Реализация же оказалась возможной на путях оплодотворения русской поэзии особого рода демократической поэзией, а именно поэзией Беранже. «В этой-то симпатии к народу, — писал Добролюбов, — и заключается причина необыкновенной популярности Беранже, этим-то и отличается он от эфемерных памфлетистов, сочиняющих зажигательные политические стихи, вызванные потребностью минуты и интересом партии».[396] Эта возникшая уже в 50-е гг. необходимость в своем «русском Беранже» и вызвала к жизни в известном смысле уникальное явление — так называемые переводы Курочкина из Беранже. «Так называемые», потому что со времен Жуковского никогда еще не обнаруживалась в России так ясно необходимость появления определенных форм в искусстве и невозможность их появления.
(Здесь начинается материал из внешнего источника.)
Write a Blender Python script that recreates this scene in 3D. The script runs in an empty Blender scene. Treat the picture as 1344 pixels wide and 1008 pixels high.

Это и рождает оригинальный сплав родного и заимствованного в удивительном искусстве «поэта-переводчика», как назвал себя сам Курочкин.
Однако возможность появления переводов Курочкина была подготовлена Некрасовым, «русский Беранже» мог возникнуть лишь в рамках демократического некрасовского направления, и не только потому, что его представителям был близок общественно-политический пафос и демократизм великого французского поэта, но и вследствие художественных открытий некрасовской поэзии, сместившей привычные представления о поэтическом. «Это <…> стих г. Некрасова, — писал о такой поэзии Б. Алмазов, — …на Руси существует целая школа такого рода поэзии; отличительная черта поэтов этой школы — уменье укладывать в стих обыкновенную разговорную речь».[397] Курочкин смог воспринять и передать Беранже, только будучи некрасовцем.